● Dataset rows

......

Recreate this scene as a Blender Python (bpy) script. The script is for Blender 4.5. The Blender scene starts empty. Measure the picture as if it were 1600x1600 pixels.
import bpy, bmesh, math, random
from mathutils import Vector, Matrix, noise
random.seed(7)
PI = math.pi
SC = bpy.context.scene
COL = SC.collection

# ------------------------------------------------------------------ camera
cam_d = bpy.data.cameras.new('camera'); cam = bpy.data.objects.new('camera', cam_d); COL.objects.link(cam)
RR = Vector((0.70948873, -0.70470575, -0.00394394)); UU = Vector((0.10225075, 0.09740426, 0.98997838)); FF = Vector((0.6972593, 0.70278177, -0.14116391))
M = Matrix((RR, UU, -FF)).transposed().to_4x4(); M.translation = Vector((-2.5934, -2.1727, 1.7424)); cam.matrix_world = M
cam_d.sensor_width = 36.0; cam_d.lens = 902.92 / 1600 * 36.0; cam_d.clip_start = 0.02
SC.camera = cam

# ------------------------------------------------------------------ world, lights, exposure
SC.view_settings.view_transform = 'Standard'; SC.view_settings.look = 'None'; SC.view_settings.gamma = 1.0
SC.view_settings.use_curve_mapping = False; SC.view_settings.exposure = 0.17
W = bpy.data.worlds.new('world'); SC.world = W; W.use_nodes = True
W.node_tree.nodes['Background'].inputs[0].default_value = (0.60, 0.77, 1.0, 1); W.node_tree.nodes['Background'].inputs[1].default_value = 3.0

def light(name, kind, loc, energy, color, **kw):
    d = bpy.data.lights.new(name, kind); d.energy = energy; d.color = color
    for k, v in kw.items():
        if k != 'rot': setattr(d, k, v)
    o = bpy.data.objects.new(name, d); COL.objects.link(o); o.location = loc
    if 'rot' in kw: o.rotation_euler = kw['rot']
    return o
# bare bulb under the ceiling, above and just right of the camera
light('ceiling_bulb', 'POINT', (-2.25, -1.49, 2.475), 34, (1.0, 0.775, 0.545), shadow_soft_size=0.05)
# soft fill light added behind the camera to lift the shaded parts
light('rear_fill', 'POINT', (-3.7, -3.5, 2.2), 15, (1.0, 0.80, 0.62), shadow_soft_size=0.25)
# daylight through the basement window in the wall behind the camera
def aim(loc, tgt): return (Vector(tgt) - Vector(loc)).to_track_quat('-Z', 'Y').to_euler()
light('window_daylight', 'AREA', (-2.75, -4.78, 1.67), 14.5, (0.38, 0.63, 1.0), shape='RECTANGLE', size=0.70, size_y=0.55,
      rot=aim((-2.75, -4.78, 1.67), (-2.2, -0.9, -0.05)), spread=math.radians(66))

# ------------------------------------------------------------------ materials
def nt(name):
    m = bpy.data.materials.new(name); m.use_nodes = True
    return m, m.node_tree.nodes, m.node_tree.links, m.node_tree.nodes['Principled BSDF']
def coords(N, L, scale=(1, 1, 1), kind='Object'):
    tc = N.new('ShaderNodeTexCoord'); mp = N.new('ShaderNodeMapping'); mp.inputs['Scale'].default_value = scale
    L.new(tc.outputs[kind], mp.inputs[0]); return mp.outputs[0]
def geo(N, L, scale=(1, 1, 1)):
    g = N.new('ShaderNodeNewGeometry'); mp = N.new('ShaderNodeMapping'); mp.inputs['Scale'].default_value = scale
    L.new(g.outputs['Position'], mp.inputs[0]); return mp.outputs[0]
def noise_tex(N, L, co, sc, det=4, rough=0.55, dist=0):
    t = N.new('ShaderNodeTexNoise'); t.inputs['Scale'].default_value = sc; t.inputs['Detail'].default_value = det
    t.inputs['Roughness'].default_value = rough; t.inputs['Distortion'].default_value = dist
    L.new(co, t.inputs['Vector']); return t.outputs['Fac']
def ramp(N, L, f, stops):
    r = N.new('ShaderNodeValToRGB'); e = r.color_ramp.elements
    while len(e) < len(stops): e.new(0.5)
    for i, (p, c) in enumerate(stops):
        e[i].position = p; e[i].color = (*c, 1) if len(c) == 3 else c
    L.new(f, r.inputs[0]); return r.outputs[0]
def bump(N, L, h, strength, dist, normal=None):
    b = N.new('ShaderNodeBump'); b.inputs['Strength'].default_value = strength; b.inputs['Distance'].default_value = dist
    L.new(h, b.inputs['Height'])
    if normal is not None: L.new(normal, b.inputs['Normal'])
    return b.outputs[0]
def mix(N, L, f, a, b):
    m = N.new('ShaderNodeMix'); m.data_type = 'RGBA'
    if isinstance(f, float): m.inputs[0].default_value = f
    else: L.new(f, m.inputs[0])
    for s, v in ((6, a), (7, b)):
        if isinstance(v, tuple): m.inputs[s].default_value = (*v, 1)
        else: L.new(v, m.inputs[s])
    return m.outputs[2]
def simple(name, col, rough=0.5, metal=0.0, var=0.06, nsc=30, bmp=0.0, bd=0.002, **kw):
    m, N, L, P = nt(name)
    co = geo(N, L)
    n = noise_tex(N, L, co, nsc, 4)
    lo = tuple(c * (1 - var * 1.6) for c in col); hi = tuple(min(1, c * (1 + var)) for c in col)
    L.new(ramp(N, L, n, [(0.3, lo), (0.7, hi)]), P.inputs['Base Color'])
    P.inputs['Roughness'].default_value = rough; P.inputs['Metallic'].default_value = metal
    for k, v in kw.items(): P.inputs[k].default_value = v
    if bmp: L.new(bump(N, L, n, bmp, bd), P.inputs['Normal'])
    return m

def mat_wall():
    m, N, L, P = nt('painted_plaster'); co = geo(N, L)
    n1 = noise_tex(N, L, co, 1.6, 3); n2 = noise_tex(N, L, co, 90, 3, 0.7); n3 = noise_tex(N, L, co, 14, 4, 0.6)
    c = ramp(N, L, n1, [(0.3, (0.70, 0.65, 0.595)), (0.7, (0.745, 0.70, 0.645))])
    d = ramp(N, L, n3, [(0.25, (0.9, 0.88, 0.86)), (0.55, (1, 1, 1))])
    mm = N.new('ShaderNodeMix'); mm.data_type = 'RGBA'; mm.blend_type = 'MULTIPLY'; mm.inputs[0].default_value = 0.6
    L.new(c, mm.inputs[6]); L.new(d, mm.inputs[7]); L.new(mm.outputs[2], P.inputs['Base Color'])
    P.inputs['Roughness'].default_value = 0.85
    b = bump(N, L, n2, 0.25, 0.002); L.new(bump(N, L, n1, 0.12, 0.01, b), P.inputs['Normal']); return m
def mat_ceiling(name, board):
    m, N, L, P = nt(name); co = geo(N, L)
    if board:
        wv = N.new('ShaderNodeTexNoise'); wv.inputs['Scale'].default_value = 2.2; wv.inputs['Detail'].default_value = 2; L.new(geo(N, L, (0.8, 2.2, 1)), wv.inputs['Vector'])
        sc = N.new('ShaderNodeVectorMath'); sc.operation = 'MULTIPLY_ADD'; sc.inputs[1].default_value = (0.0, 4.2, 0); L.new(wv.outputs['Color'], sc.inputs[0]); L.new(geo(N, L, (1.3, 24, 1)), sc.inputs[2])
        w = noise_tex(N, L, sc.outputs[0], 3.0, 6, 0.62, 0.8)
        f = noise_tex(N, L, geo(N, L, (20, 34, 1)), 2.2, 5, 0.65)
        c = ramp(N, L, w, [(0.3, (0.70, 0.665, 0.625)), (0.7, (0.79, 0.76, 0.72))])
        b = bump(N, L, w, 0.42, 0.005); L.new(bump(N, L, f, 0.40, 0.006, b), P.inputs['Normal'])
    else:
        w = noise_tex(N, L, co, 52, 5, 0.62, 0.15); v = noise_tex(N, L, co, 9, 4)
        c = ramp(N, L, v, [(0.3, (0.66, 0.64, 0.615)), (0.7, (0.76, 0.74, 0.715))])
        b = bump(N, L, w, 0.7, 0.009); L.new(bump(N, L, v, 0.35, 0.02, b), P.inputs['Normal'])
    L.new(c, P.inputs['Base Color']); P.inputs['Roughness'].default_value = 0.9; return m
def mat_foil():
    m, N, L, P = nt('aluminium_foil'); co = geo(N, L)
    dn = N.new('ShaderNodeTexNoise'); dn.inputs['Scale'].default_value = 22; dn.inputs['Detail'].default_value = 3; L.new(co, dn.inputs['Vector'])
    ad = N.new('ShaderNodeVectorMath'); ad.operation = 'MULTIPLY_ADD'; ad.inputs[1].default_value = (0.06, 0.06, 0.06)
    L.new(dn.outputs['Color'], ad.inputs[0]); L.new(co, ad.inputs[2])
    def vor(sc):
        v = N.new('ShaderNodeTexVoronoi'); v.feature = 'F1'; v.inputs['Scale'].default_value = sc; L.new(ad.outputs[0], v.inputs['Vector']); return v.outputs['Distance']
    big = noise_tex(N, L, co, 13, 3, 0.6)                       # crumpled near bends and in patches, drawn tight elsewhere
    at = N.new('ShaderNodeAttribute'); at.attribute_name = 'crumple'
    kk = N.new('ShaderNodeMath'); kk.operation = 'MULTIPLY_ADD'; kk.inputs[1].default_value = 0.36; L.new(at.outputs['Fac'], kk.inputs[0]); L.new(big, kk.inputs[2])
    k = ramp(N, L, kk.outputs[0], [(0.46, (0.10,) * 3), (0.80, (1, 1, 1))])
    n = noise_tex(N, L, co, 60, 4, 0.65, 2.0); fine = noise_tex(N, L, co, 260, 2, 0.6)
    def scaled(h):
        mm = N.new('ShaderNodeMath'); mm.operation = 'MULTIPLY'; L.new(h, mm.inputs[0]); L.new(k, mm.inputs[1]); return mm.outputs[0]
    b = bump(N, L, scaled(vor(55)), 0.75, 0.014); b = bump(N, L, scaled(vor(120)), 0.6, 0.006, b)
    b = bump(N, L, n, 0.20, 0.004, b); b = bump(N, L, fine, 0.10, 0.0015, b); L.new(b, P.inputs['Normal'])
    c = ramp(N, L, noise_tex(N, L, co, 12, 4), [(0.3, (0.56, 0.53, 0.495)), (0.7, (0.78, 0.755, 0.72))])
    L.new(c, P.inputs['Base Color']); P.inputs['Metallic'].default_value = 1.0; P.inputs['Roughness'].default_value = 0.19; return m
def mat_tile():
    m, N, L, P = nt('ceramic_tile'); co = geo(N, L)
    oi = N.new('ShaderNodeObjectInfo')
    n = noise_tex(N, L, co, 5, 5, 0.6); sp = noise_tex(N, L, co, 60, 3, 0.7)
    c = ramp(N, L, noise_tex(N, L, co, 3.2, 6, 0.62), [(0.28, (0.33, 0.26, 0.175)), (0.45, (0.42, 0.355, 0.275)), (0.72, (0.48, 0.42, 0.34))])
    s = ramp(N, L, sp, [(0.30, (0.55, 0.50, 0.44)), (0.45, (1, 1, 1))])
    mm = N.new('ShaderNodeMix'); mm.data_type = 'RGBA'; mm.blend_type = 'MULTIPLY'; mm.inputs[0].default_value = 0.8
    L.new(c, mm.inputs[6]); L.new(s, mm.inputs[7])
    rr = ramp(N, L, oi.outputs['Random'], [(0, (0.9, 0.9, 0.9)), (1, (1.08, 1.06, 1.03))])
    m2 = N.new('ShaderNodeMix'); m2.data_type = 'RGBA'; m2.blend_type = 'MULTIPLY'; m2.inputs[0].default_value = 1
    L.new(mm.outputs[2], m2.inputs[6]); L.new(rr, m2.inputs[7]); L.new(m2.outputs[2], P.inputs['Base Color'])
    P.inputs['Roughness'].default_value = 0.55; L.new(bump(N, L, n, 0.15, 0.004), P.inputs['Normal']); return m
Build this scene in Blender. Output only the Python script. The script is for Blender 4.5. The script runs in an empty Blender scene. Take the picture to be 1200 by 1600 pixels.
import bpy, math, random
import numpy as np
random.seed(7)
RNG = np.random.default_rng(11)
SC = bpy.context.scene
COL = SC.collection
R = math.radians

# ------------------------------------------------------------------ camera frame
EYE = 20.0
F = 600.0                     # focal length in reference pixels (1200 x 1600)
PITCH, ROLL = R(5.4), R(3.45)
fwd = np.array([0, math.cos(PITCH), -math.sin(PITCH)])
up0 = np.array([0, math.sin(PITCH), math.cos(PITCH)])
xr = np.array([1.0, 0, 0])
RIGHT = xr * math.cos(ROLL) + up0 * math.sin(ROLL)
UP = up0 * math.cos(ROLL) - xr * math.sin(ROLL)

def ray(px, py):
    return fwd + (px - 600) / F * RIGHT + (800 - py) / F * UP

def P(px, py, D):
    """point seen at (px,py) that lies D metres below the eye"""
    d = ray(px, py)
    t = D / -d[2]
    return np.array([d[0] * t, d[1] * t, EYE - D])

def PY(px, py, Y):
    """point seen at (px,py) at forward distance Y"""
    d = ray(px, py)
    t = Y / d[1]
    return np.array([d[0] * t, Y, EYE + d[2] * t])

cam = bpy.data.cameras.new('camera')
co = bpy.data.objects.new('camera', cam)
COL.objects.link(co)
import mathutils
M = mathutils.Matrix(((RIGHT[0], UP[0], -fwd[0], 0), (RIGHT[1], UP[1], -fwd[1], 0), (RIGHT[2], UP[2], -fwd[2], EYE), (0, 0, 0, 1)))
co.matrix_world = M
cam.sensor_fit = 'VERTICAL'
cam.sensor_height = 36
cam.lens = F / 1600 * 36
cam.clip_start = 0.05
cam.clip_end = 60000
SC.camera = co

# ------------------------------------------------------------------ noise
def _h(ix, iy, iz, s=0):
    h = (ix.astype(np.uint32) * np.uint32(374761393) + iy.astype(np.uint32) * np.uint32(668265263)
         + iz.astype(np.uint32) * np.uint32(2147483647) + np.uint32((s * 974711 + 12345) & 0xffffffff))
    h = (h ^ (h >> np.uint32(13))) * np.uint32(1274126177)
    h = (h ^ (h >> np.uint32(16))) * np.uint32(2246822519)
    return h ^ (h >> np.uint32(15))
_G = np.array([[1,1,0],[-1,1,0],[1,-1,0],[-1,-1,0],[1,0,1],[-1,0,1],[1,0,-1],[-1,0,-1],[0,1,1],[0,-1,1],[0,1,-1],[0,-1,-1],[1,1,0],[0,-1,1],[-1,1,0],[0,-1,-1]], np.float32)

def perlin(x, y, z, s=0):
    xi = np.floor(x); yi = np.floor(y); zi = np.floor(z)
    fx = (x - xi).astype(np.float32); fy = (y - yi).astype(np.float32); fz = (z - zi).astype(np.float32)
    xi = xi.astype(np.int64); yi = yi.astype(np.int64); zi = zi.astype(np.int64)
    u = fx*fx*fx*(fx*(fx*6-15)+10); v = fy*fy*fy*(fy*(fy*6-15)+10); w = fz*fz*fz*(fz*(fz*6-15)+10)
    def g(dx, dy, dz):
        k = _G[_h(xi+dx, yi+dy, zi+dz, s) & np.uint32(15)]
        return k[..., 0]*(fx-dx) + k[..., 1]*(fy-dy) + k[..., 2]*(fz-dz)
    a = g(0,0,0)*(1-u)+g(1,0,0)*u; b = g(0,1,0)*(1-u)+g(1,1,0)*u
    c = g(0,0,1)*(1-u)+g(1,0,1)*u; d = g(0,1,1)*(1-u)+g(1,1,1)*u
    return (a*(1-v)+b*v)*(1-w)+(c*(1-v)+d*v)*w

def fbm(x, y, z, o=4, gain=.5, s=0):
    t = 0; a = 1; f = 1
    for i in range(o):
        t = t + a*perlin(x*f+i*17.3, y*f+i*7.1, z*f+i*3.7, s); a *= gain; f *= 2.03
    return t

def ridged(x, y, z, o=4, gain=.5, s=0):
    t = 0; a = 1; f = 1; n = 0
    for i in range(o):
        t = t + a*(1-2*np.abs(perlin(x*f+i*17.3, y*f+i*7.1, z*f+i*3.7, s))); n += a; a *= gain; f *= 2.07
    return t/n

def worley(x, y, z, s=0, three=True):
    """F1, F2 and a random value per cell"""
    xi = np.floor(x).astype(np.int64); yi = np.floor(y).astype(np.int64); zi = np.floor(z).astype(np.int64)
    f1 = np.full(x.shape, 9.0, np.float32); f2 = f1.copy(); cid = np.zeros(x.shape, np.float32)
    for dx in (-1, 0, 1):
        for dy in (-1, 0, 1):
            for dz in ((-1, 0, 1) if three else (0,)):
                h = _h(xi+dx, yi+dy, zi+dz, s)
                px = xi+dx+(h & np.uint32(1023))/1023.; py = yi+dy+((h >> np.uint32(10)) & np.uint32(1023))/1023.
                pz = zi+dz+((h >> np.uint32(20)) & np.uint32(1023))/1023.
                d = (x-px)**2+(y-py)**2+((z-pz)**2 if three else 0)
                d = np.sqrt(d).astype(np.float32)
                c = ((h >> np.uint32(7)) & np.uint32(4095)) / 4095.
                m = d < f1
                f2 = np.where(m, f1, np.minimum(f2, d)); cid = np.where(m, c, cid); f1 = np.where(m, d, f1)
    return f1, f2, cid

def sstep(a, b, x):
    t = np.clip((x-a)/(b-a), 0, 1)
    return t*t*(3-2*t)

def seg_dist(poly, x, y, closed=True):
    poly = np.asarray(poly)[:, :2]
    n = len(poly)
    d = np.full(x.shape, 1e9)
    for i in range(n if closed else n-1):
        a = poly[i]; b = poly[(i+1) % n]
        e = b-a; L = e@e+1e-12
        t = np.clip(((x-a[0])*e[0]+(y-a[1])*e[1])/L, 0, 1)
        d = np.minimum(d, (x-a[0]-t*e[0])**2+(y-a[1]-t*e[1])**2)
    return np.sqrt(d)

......

● What to produce
Going down the listing above, begin printing at the line with "Build this scene" and finish with the line with "SC.camera = co", exactly as they appear.

● Solution to the problem
Build this scene in Blender. Output only the Python script. The script is for Blender 4.5. The script runs in an empty Blender scene. Take the picture to be 1200 by 1600 pixels.
import bpy, math, random
import numpy as np
random.seed(7)
RNG = np.random.default_rng(11)
SC = bpy.context.scene
COL = SC.collection
R = math.radians

# ------------------------------------------------------------------ camera frame
EYE = 20.0
F = 600.0                     # focal length in reference pixels (1200 x 1600)
PITCH, ROLL = R(5.4), R(3.45)
fwd = np.array([0, math.cos(PITCH), -math.sin(PITCH)])
up0 = np.array([0, math.sin(PITCH), math.cos(PITCH)])
xr = np.array([1.0, 0, 0])
RIGHT = xr * math.cos(ROLL) + up0 * math.sin(ROLL)
UP = up0 * math.cos(ROLL) - xr * math.sin(ROLL)

def ray(px, py):
    return fwd + (px - 600) / F * RIGHT + (800 - py) / F * UP

def P(px, py, D):
    """point seen at (px,py) that lies D metres below the eye"""
    d = ray(px, py)
    t = D / -d[2]
    return np.array([d[0] * t, d[1] * t, EYE - D])

def PY(px, py, Y):
    """point seen at (px,py) at forward distance Y"""
    d = ray(px, py)
    t = Y / d[1]
    return np.array([d[0] * t, Y, EYE + d[2] * t])

cam = bpy.data.cameras.new('camera')
co = bpy.data.objects.new('camera', cam)
COL.objects.link(co)
import mathutils
M = mathutils.Matrix(((RIGHT[0], UP[0], -fwd[0], 0), (RIGHT[1], UP[1], -fwd[1], 0), (RIGHT[2], UP[2], -fwd[2], EYE), (0, 0, 0, 1)))
co.matrix_world = M
cam.sensor_fit = 'VERTICAL'
cam.sensor_height = 36
cam.lens = F / 1600 * 36
cam.clip_start = 0.05
cam.clip_end = 60000
SC.camera = co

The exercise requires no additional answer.